Mélenchon et « la question juive » – Charlie Hebdo

Published by Observatoire Juif de France on

À la question posée par Bruce Toussaint de savoir si Éric Zemmour est, ou pas, antisémite, Jean-Luc Mélenchon s’est lancé dans une explication oiseuse, alambiquée et totalement fausse au regard de l’histoire du judaïsme.

« Monsieur Zemmour ne doit pas être antisémite parce qu’il reproduit beaucoup de scénarios culturels : on ne change rien à la tradition, on ne bouge pas, la créolisation, mon dieu, quelle horreur ! Et tout ça, ce sont des traditions qui sont beaucoup liées au judaïsme. Ça a ses mérites d’ailleurs, ça lui a permis de survivre dans l’histoire. Donc moi je ne crois pas qu’il soit antisémite. »

Si vous ne saviez pas qu’il existait des « scénarios culturels du judaïsme », Mélenchon, lui, le sait. Et parmi ces scénarios culturels, on trouverait, explique Mélenchon, le « zemourisme », une manière de voir qui aspire à ne rien changer à la tradition, et refuse la créolisation. Je sais, c’est difficile à suivre, et pénible à lire comme à entendre, puisque ce sont les propos que le leader de la France Insoumise a tenu sur BFM le 28 octobre.

En découvrant ces mots, on songe aux « Scénarios culturels du mélenchonisme », les étranges propos qu’il tient, de loin en loin, sur les juifs. Et toujours parmi ces « scénarios culturels du Mélenchonisme », il se trouvera certainement des exégètes de la parole de Jean-Luc pour nous expliquer que cet homme est un authentique universaliste, ou bien encore qu’il n’a rien d’un antisémite. Mais peu importe ce qu’est, au fond de son âme, Monsieur Mélenchon, par rapport à la question juive. Ce qui est clair, en revanche, c’est que ces propos sont parfaitement essentialistes, et même, explicitement culturalistes. Selon ce discours, il existe une « culture juive » qui prédisposerait les juifs à être conservateurs et mixophobes, autrement dit à refuser de se mélanger.

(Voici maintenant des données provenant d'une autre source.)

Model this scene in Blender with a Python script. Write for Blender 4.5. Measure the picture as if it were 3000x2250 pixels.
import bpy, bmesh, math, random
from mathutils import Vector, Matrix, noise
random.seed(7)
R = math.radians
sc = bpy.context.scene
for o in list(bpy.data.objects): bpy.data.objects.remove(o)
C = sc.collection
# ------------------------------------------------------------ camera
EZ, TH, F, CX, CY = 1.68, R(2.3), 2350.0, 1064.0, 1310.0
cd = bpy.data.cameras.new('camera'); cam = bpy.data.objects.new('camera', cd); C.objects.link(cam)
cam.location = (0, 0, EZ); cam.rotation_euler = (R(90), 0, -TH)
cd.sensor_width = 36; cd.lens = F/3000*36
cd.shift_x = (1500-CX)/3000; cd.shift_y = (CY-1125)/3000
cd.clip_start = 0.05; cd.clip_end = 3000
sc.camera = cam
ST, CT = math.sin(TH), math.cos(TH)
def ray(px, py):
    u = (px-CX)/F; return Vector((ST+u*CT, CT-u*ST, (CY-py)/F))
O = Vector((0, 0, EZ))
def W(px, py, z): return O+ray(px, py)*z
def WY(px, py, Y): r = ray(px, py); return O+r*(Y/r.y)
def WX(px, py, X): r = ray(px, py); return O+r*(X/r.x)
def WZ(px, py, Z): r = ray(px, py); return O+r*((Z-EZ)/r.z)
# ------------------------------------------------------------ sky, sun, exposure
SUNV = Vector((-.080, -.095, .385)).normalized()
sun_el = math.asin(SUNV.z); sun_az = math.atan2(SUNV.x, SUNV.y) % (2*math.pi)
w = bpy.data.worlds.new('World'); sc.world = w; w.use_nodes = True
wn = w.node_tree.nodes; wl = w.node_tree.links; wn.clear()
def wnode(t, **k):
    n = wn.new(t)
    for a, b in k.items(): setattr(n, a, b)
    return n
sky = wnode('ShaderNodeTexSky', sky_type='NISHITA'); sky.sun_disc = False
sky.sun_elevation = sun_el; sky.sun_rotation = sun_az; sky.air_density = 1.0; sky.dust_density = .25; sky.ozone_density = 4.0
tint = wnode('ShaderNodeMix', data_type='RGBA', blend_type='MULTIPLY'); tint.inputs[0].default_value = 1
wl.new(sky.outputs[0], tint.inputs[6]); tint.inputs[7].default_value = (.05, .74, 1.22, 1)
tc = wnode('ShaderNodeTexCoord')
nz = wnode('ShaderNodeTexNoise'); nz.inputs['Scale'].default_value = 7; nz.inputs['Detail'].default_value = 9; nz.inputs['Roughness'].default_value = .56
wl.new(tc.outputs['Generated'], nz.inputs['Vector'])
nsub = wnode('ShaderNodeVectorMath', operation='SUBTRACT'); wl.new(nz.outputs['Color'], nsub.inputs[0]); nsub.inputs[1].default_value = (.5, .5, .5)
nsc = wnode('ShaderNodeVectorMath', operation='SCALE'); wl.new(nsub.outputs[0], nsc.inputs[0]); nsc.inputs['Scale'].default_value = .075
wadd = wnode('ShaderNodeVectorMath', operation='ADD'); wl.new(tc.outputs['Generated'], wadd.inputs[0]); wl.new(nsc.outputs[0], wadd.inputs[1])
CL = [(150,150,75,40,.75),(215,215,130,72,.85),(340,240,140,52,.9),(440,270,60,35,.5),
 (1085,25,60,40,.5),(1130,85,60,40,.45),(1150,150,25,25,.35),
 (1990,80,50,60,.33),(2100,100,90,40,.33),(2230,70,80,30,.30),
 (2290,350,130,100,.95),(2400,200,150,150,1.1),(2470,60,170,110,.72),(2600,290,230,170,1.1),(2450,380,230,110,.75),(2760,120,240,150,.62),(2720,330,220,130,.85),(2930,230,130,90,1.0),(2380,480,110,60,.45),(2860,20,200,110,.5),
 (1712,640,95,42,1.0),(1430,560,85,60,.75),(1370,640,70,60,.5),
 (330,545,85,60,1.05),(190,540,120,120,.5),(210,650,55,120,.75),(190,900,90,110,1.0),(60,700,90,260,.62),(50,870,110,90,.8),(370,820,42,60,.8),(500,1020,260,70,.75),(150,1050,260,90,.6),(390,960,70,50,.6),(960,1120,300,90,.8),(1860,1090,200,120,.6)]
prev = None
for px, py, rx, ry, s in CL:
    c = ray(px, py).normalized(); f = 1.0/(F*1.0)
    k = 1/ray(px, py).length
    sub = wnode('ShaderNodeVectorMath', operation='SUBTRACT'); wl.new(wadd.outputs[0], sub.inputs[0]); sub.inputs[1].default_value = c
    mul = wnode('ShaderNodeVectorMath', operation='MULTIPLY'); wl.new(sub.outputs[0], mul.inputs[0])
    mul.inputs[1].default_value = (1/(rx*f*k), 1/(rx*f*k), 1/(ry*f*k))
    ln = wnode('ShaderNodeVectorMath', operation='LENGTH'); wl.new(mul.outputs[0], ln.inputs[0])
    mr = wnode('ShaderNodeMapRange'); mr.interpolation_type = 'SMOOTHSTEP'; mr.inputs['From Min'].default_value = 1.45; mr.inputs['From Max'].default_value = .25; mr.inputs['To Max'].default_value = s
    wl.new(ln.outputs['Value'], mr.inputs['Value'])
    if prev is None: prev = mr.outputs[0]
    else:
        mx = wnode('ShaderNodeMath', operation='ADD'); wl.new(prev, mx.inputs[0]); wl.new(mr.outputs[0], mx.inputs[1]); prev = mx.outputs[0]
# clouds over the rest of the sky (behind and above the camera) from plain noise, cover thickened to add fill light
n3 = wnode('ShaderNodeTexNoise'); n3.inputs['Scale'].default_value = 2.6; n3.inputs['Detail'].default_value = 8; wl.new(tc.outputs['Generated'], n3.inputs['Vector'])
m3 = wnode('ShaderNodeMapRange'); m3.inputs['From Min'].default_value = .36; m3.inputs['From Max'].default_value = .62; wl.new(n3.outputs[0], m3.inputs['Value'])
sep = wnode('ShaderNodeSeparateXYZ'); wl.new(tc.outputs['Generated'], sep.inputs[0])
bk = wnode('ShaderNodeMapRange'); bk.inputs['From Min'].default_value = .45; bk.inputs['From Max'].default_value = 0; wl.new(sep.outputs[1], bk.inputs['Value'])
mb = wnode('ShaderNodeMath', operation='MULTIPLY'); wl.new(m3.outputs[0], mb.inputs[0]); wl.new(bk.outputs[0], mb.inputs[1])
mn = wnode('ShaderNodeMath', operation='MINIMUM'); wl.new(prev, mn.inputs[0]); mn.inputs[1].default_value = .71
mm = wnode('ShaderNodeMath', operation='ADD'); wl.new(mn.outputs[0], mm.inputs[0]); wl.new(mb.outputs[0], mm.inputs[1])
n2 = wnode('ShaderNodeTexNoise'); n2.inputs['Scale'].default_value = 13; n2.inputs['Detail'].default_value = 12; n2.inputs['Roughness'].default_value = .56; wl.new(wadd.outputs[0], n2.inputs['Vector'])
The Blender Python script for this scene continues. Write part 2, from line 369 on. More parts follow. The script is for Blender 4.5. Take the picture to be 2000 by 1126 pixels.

Monsieur Mélenchon n’a rien inventé ; cette thèse est aussi vieille que l’empire romain – seulement on la pensait enterrée avec Jules César ou presque. Il y a deux mille ans, déjà, on accusait les juifs d’être arc-boutés sur leurs traditions, et de refuser de s’assimiler. Ce qui est rigolo, c’est qu’il y a un peu plus d’un demi-siècle, un historien du judaïsme antique, Cecil Roth, s’est amusé à mesurer le nombre de mariages mixtes, et de conversions, au sein de l’empire romain. Et il s’est rendu compte que les juifs s’étaient en masse fondus dans la culture majoritaire, battant en brèche ce vieux stéréotype.

On ne peut pas reprocher à Mélenchon de ne pas avoir lu Roth. On pourrait, en revanche, lui en vouloir de ne pas mesurer les conséquences de ses propos : reprendre dans sa bouche les préjugés les plus éculés formulés à l’encontre des juifs.